Spectator Sport? Women Dancing with the Sefer Torah on Simchat Torah
One of the questions Modern-Orthodox communities will be grappling with on Simchat Torah is whether or not to allow a Torah scroll to be taken by the women and danced with.
Last Simchat Torah my eleven-year-old daughter asked me why only the men were allowed to dance with the Torah scroll whilst the women just watched at our Modern-Orthodox synagogue. Similarly, my Birthright participants on the prerequisite visit to Judaism’s holiest site, the Kotel, on Friday nights routinely question the minuscule size of the women’s section and the passive behavior of the women.
Indeed, the women attendees have absolutely no public role whatsoever in the Orthodox service.

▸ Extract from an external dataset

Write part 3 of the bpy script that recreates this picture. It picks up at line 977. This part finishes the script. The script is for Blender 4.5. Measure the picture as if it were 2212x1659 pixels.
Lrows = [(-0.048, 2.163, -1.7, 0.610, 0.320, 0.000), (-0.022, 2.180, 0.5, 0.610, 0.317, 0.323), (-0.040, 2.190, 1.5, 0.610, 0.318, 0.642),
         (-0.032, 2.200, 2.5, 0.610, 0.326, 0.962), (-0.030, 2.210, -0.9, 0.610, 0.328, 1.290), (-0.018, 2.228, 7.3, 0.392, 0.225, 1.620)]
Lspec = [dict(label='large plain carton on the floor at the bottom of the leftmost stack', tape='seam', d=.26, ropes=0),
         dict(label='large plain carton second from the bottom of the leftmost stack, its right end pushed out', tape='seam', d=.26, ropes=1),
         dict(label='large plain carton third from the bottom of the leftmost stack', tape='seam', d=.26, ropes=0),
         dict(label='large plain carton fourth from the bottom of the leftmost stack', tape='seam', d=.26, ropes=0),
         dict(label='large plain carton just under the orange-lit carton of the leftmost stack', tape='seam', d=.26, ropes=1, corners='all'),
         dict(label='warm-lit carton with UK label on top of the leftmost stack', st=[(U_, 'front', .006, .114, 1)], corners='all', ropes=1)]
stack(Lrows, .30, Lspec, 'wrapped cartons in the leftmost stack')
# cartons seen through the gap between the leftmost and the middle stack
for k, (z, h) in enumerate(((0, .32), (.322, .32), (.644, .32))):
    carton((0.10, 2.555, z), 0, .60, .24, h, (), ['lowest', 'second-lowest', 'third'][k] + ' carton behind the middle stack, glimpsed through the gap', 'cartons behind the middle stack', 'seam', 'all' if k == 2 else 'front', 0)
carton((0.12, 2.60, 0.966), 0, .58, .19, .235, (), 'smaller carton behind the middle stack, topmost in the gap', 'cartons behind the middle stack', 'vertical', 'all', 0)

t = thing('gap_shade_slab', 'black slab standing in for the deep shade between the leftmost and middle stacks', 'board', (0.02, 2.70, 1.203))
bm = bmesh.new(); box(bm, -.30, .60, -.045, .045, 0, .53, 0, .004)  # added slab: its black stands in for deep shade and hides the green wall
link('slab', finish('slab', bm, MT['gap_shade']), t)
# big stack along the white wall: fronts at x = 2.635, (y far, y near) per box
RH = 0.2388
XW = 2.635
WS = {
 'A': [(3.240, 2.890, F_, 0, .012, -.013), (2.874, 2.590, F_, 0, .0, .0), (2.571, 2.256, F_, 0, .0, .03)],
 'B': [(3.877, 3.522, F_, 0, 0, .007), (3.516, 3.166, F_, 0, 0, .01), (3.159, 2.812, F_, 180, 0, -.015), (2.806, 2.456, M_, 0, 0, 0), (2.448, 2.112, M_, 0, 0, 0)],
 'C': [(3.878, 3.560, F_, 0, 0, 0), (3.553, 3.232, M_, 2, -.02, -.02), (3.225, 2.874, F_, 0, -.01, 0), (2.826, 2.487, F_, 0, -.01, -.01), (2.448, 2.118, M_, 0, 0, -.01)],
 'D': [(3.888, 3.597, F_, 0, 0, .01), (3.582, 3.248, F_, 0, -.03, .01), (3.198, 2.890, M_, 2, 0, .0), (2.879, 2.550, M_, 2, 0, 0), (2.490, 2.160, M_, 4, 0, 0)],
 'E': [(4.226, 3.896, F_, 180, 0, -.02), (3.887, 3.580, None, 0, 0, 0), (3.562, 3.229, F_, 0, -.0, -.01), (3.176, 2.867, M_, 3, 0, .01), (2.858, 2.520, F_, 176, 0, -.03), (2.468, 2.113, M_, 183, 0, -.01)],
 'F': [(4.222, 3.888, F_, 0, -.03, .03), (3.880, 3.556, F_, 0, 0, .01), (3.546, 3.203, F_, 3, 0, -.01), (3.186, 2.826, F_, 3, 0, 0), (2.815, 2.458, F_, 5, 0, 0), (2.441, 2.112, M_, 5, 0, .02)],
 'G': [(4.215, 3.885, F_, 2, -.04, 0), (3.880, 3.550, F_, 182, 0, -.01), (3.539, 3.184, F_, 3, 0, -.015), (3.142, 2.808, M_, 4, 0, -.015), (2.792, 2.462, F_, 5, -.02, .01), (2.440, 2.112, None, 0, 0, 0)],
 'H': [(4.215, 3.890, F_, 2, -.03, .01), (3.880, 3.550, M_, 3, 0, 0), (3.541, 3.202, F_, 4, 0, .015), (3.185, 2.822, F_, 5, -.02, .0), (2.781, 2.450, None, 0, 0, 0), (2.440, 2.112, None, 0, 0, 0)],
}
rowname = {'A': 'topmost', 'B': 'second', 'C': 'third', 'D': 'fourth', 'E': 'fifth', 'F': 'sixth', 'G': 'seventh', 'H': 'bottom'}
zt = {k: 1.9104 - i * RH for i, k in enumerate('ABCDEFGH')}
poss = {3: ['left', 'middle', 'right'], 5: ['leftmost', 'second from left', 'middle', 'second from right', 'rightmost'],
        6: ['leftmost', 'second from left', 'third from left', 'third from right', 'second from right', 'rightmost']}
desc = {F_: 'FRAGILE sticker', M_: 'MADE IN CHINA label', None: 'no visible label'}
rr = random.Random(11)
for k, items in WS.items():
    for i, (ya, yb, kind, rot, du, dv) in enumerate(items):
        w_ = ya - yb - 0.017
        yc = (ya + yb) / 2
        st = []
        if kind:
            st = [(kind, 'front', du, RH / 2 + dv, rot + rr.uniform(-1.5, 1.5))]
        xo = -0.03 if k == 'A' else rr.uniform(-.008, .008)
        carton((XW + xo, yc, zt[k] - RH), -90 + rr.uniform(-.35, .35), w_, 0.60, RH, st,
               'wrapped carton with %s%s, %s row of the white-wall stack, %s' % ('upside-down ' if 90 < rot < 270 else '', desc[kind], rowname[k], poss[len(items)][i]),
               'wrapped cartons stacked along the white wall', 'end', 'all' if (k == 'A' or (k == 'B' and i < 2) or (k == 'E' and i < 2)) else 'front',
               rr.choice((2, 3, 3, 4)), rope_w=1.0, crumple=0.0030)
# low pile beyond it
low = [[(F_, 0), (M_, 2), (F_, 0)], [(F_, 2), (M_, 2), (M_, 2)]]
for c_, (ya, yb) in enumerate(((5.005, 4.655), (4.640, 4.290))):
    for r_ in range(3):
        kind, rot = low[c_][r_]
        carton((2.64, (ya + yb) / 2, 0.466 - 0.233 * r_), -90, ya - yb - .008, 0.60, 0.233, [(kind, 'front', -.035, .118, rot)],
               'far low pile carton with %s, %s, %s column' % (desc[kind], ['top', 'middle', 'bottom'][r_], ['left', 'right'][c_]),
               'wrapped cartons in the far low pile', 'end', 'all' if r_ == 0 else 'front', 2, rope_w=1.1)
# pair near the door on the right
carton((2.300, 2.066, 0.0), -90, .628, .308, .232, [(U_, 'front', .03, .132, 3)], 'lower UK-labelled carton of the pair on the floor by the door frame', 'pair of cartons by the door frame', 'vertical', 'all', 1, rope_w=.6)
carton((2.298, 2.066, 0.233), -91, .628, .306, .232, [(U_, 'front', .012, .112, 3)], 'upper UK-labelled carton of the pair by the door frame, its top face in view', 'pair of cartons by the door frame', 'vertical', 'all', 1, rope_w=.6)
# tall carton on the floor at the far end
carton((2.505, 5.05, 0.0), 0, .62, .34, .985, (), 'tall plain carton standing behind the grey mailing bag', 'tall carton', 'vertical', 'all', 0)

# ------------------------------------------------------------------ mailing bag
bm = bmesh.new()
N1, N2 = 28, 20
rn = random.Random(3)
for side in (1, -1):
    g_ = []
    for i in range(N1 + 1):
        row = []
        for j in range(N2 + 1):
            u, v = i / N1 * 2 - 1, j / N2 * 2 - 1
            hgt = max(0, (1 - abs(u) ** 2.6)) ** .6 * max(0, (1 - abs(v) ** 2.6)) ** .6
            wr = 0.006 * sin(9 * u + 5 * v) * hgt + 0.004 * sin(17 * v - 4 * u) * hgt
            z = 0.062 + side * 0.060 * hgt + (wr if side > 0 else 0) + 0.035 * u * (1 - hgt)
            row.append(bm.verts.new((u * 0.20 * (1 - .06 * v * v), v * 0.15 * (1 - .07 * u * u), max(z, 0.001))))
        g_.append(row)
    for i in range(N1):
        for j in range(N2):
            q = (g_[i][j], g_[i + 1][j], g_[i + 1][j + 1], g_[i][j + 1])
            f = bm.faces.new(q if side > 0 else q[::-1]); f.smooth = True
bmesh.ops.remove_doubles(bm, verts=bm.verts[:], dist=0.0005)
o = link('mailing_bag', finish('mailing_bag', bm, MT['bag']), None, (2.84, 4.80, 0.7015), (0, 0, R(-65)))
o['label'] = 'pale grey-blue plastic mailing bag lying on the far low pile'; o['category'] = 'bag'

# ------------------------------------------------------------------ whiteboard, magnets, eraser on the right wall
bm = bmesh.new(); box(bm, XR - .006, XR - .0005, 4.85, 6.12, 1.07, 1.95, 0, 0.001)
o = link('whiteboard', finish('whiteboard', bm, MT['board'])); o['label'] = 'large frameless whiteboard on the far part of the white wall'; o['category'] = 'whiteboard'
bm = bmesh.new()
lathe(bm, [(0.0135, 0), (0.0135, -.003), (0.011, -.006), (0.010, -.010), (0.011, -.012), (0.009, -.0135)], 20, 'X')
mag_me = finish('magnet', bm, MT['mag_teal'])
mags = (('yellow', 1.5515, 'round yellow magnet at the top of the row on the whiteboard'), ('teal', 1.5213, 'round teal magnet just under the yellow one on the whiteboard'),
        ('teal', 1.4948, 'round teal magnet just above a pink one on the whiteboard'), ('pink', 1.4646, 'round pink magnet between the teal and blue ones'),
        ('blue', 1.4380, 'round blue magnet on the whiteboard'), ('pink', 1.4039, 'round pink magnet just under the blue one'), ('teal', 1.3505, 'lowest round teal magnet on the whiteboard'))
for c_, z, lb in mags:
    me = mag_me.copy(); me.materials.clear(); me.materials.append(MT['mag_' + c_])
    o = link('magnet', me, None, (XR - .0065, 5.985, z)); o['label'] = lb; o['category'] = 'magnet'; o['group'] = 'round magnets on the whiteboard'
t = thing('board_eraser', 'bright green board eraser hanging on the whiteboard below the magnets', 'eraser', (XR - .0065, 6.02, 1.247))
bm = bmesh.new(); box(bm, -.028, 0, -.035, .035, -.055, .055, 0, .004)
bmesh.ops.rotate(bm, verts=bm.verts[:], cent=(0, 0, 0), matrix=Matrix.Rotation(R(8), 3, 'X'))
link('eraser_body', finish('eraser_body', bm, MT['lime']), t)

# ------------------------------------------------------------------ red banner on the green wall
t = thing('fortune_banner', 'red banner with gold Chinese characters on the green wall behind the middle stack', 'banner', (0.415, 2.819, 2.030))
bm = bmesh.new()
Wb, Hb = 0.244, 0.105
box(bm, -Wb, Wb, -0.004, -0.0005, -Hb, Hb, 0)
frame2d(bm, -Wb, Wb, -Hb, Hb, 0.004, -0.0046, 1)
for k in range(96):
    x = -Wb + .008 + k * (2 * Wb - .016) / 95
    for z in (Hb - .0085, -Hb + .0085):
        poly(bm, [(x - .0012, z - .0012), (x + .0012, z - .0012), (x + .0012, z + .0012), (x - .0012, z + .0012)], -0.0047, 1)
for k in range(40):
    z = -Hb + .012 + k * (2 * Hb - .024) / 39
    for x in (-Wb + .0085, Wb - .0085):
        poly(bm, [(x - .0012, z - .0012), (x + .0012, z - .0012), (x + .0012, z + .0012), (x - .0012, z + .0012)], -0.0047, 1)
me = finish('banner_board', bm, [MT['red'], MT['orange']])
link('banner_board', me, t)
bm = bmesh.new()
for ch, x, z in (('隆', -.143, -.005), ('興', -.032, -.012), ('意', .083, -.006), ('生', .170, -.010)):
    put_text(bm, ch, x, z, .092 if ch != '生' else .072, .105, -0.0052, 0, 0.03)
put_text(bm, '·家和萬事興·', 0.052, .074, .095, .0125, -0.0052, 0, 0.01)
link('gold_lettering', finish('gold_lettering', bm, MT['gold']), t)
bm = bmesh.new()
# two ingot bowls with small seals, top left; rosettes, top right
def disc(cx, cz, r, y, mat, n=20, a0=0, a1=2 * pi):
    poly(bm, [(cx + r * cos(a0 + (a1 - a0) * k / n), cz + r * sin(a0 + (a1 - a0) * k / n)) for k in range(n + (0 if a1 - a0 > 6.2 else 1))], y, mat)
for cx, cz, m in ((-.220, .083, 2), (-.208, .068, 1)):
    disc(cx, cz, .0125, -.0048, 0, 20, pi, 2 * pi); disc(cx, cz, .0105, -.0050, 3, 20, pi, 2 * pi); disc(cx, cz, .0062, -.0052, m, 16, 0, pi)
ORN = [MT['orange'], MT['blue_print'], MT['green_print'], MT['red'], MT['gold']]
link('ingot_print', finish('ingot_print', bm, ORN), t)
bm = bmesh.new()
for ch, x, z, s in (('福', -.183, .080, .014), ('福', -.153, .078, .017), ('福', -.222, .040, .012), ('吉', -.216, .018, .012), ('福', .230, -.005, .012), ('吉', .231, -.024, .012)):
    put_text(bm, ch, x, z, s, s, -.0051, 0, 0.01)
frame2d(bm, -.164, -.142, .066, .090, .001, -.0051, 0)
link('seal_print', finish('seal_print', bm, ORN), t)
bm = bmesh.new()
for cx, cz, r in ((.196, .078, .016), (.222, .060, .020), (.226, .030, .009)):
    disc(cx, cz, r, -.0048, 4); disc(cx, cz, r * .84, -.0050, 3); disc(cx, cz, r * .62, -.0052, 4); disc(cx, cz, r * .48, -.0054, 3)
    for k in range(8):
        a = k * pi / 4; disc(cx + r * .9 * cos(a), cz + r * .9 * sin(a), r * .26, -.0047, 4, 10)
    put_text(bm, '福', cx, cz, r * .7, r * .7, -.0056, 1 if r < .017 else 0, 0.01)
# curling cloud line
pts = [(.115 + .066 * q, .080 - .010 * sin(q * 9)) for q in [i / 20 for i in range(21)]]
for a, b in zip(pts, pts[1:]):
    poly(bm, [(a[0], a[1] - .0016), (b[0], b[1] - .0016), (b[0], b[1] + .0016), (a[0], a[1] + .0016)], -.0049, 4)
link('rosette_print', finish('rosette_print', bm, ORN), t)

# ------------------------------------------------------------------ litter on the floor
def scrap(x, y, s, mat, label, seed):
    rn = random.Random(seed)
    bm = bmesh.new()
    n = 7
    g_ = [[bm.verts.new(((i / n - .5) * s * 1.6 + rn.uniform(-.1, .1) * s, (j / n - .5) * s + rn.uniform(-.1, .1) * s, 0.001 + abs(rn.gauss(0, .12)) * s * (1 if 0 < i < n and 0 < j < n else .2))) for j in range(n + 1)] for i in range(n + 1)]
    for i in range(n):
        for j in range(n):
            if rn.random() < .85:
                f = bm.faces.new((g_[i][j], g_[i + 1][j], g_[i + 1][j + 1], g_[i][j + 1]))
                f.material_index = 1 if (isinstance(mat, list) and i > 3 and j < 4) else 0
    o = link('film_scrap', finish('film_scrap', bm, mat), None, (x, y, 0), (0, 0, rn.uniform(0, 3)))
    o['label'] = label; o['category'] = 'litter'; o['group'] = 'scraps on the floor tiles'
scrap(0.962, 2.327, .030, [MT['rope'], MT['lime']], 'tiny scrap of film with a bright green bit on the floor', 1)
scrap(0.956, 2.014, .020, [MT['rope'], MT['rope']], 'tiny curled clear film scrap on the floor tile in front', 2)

The whole spectacle is viewed as if one is at a play or at the opera, that is – passively. The women can watch as men receive honours and lead the service and read from the Torah. Women in most Orthodox Batei Knesset are not even allowed to deliver a D’var Torah (even if the women have a PhD in Talmud), or open the Holy Ark, which is a non-vocal honour. One rarely finds women in lay leadership roles even in the Modern-Orthodox world. There seems to be a dissonance between Modern-Orthodoxy’s claims of inclusion and its actual practices and attitudes.
“Shrine of the Book., Jerusalem” Photo: (c) 2014, Tuvia Book
This is clearly at variance with the rise of the professional woman in the contemporary period. Women are now astronauts, doctors, lawyers, Talmud scholars, Maharot and heads of State. In the twenty-first century there is a growing need of many religious women and men to readdress the role of women in Judaism. The gap between our social and ethical values and our synagogue lives is something that we should see as compromising our religious integrity.
As Yoni Rosensweig candidly observed:
For me the driving force [behind women dancing with the Torah] is the ability for all members of the community to be able to maximise spiritually their involvement in and enjoyment of Simchat Torah. Simchat Torah has been traditionally a spectator-sport for women, and perhaps throughout history they have been mostly happy with that role. However, as times change, women (and men too!) do not see a point in standing around and watching other people dance, and if they get bored they will simply go home.”
It is time for us in the Modern-Orthodox world to allow women to take as active a part as possible (halachically and communally) on Simchat Torah, and throughout the year, so that the Chag, and indeed all the holidays, can be claimed as their own, as well.